» WHAT THE TASK REQUIRES
Only the lines from the one containing "Write a Blender" through the one containing "SC.camera = cam" should be duplicated, exactly as they appear. Pictures are to be left out.

» DATA SUPPLIED
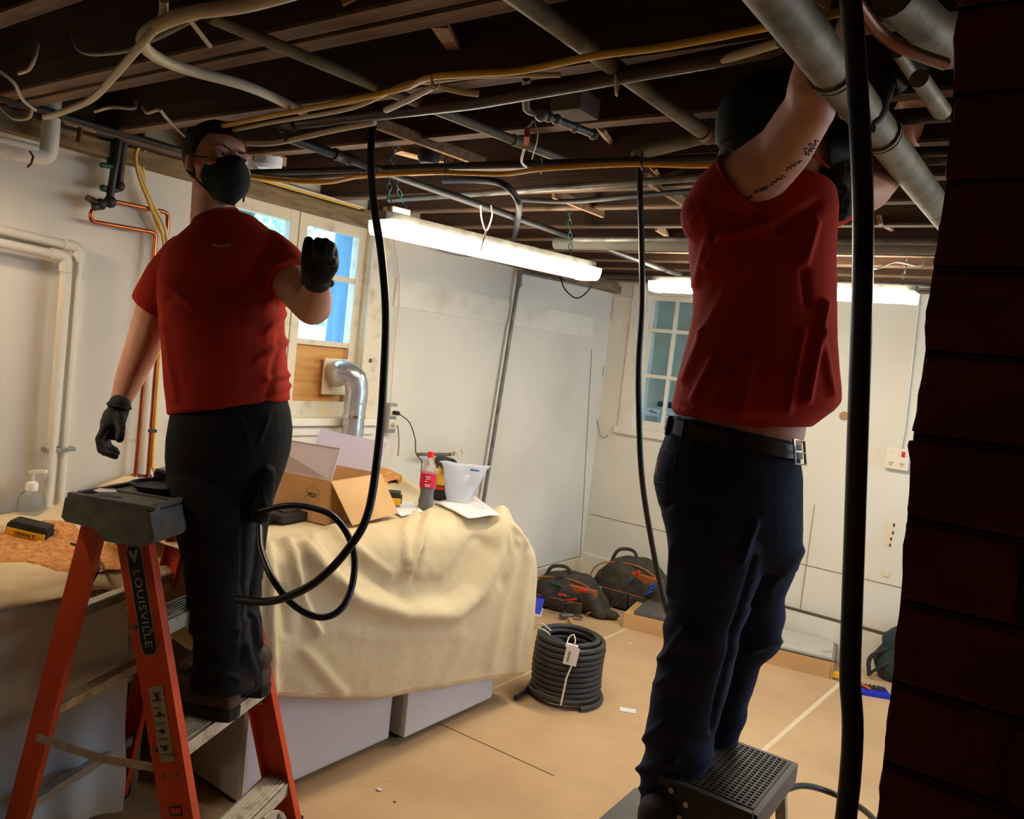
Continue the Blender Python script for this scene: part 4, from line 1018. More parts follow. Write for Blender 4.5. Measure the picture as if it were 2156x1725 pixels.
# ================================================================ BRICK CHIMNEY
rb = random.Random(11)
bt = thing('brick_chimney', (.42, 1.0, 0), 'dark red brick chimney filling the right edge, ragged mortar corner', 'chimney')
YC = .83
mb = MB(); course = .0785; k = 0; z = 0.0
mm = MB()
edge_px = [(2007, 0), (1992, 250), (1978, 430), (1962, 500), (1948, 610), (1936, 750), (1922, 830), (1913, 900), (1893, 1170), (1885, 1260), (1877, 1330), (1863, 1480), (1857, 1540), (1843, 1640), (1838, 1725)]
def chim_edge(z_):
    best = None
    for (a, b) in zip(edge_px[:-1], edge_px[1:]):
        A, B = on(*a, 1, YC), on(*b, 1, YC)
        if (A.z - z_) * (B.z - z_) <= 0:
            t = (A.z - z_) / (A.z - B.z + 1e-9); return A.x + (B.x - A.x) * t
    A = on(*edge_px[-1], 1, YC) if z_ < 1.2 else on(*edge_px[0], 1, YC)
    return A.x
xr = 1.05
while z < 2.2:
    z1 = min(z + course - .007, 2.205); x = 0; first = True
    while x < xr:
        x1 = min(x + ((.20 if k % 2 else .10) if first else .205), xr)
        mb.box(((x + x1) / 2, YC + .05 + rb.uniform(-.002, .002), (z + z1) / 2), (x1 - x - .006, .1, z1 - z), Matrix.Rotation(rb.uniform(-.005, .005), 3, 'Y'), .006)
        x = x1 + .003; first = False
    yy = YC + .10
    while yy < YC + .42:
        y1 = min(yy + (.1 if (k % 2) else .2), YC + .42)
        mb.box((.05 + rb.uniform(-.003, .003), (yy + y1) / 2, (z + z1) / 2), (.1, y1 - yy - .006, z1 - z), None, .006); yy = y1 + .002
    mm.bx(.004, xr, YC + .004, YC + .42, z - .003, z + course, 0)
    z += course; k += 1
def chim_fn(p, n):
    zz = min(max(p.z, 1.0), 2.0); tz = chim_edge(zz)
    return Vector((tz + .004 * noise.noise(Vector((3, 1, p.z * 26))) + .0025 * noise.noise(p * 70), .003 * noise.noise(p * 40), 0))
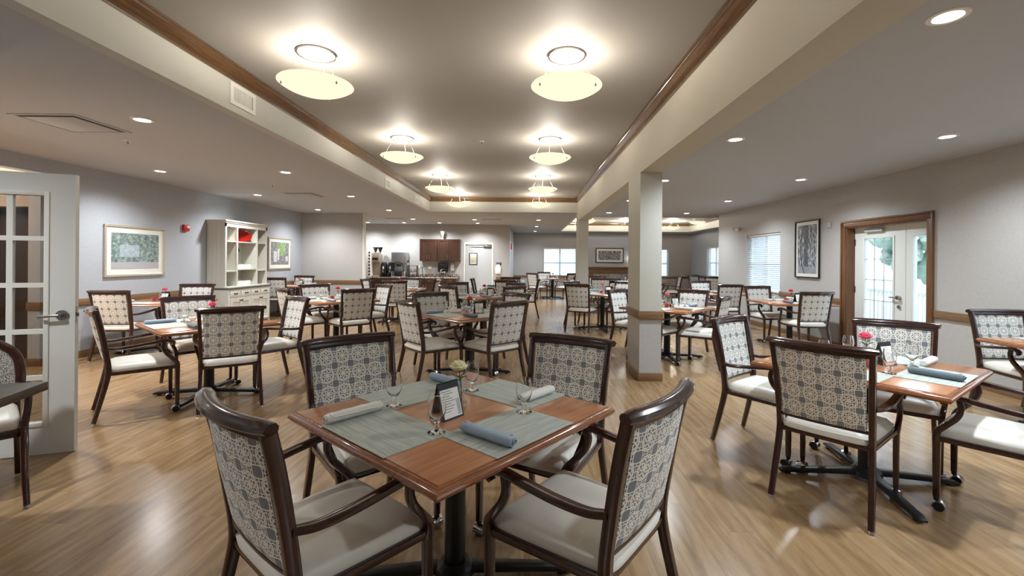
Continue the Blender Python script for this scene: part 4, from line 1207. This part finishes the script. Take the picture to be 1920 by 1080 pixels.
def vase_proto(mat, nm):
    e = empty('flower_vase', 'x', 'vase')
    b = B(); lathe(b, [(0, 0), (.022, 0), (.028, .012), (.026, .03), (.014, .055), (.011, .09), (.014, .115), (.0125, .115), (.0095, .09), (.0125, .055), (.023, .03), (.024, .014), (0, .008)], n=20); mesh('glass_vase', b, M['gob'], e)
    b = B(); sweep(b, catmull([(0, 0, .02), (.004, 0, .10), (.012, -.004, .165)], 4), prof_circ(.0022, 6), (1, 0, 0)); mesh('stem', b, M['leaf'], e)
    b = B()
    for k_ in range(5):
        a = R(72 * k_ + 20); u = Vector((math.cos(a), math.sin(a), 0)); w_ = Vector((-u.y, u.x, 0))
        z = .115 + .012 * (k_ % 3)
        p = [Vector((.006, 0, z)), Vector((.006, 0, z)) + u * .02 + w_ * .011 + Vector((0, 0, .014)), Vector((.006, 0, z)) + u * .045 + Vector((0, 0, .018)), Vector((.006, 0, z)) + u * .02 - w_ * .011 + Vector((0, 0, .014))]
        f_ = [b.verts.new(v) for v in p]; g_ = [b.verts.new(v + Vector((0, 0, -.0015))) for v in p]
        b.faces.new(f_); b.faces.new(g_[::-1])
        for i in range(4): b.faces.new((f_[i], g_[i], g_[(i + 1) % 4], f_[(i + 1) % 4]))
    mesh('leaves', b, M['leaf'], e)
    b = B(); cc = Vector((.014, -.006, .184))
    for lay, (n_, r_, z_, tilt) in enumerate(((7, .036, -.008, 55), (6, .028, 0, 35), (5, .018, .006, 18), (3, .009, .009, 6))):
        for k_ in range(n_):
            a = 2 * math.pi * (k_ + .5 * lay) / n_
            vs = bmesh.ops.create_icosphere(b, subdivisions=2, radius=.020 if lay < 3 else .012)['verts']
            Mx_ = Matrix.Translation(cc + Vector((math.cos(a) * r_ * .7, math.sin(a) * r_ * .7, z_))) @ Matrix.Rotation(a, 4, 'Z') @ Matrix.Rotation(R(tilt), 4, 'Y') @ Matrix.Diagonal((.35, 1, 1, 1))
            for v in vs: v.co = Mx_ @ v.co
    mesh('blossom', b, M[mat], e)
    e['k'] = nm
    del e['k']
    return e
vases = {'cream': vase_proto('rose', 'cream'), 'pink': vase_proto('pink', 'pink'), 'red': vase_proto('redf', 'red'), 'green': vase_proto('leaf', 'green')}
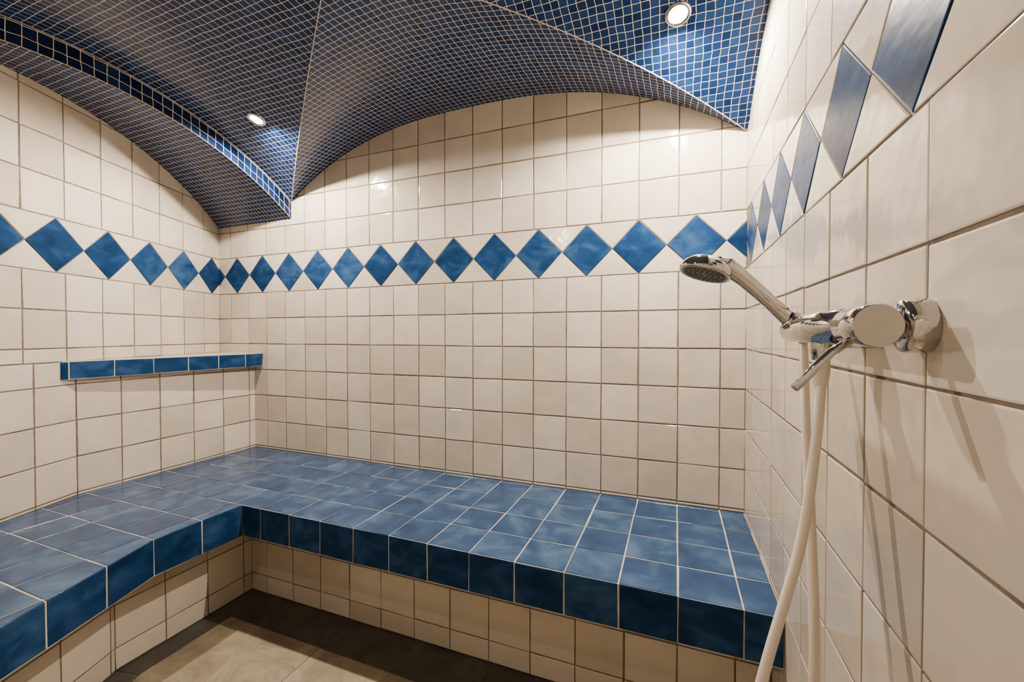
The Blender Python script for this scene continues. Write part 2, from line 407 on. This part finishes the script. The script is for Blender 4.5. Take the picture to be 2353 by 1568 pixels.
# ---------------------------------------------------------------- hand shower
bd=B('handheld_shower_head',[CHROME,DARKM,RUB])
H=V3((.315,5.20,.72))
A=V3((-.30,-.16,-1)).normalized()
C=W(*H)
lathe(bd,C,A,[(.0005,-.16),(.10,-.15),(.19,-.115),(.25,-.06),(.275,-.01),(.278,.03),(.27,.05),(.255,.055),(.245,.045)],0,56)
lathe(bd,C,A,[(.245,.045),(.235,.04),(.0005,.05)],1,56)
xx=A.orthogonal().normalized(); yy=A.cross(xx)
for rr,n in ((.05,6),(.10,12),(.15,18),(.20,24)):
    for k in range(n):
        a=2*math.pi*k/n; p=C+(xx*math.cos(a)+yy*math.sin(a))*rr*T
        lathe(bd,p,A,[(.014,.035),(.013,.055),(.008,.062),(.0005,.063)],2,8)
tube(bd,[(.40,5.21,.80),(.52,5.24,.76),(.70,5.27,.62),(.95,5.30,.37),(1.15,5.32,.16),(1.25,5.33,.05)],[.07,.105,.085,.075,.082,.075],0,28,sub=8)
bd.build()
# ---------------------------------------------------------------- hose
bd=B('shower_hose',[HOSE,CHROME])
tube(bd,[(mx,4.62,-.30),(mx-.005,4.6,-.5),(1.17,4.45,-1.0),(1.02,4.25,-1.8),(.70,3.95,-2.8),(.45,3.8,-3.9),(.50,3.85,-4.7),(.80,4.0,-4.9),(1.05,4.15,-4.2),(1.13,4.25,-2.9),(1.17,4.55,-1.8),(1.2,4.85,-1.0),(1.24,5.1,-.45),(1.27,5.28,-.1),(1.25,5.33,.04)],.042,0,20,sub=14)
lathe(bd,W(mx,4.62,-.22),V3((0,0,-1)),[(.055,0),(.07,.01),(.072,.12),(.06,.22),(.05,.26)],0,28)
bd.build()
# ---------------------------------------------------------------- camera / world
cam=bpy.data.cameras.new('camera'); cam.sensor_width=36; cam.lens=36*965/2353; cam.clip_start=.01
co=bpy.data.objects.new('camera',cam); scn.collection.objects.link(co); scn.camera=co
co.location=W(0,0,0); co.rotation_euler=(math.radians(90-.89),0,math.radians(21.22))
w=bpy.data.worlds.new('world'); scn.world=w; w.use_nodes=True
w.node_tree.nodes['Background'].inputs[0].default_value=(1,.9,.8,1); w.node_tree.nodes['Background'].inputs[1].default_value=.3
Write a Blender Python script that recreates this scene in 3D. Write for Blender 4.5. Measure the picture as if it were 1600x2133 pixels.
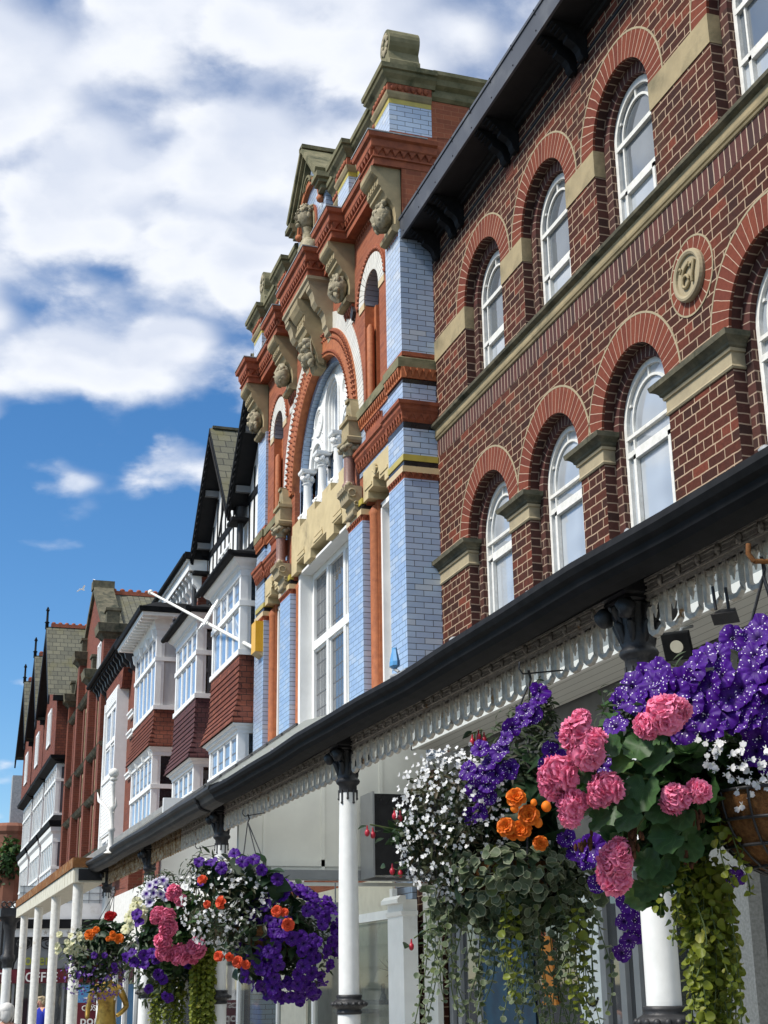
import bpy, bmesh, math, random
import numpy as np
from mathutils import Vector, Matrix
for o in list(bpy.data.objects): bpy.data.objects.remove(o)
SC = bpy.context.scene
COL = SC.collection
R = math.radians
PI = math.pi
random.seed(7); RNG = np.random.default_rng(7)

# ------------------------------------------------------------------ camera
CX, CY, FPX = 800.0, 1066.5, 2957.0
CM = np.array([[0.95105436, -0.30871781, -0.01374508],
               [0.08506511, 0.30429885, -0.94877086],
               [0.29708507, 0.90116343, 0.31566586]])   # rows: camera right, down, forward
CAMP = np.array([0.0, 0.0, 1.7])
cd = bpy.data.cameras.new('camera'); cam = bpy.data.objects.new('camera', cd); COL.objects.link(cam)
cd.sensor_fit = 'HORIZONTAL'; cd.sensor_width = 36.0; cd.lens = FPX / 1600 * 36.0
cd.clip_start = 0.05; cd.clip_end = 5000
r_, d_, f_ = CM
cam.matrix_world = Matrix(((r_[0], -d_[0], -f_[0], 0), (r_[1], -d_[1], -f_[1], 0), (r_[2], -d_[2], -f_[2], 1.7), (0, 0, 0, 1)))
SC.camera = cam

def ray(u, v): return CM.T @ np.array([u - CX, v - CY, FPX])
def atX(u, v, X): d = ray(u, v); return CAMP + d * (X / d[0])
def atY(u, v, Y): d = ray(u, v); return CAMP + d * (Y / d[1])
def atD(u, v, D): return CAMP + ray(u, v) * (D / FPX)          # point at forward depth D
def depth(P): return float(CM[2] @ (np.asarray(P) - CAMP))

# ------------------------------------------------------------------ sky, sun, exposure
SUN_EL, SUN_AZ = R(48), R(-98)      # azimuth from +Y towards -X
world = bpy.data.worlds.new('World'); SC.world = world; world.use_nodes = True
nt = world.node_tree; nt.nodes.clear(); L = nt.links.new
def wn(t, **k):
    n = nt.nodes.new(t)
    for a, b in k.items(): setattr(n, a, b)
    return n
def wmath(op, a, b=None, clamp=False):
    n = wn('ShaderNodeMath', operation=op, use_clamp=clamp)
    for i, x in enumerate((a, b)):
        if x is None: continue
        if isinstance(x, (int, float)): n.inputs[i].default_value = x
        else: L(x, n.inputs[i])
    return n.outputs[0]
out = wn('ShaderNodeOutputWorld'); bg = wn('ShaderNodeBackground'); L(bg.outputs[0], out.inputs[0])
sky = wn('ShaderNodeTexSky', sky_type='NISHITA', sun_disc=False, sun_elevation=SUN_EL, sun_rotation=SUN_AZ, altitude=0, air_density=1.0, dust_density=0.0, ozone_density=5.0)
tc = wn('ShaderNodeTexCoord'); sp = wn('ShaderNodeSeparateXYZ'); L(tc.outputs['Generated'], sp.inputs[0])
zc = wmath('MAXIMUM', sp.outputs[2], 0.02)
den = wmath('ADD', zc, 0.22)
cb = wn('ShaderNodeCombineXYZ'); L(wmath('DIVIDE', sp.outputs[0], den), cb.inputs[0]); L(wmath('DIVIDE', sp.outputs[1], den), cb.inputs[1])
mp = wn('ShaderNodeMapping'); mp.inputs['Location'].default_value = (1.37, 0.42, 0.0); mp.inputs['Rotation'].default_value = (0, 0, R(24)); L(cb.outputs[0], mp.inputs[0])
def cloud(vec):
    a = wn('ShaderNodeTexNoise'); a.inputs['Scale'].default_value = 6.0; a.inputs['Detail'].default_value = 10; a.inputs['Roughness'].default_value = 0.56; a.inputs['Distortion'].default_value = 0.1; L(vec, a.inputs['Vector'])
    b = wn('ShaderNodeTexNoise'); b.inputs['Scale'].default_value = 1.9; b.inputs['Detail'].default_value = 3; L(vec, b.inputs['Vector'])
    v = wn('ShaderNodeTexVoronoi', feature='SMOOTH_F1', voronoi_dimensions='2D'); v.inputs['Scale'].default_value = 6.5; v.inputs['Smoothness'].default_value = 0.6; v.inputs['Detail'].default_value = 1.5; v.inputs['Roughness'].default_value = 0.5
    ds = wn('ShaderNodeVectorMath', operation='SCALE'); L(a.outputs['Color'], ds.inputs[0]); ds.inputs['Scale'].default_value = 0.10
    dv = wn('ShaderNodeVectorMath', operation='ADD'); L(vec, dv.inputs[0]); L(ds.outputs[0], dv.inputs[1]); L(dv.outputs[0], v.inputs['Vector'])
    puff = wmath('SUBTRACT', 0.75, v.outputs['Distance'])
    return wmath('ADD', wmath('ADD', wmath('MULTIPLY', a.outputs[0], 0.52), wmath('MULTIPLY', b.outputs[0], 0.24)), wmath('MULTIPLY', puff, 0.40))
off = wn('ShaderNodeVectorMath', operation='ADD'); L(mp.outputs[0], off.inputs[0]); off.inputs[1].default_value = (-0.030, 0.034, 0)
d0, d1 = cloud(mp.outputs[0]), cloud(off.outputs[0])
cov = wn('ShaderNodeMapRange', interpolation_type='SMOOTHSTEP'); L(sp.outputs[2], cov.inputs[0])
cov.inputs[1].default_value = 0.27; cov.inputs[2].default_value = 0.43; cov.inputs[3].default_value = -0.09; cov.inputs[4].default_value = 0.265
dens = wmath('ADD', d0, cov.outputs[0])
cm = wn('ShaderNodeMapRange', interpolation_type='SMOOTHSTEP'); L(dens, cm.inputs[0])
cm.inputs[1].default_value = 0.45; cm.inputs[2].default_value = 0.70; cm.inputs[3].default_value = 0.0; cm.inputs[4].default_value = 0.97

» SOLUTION
Write a Blender Python script that recreates this scene in 3D. Write for Blender 4.5. Measure the picture as if it were 1600x2133 pixels.
import bpy, bmesh, math, random
import numpy as np
from mathutils import Vector, Matrix
for o in list(bpy.data.objects): bpy.data.objects.remove(o)
SC = bpy.context.scene
COL = SC.collection
R = math.radians
PI = math.pi
random.seed(7); RNG = np.random.default_rng(7)

# ------------------------------------------------------------------ camera
CX, CY, FPX = 800.0, 1066.5, 2957.0
CM = np.array([[0.95105436, -0.30871781, -0.01374508],
               [0.08506511, 0.30429885, -0.94877086],
               [0.29708507, 0.90116343, 0.31566586]])   # rows: camera right, down, forward
CAMP = np.array([0.0, 0.0, 1.7])
cd = bpy.data.cameras.new('camera'); cam = bpy.data.objects.new('camera', cd); COL.objects.link(cam)
cd.sensor_fit = 'HORIZONTAL'; cd.sensor_width = 36.0; cd.lens = FPX / 1600 * 36.0
cd.clip_start = 0.05; cd.clip_end = 5000
r_, d_, f_ = CM
cam.matrix_world = Matrix(((r_[0], -d_[0], -f_[0], 0), (r_[1], -d_[1], -f_[1], 0), (r_[2], -d_[2], -f_[2], 1.7), (0, 0, 0, 1)))
SC.camera = cam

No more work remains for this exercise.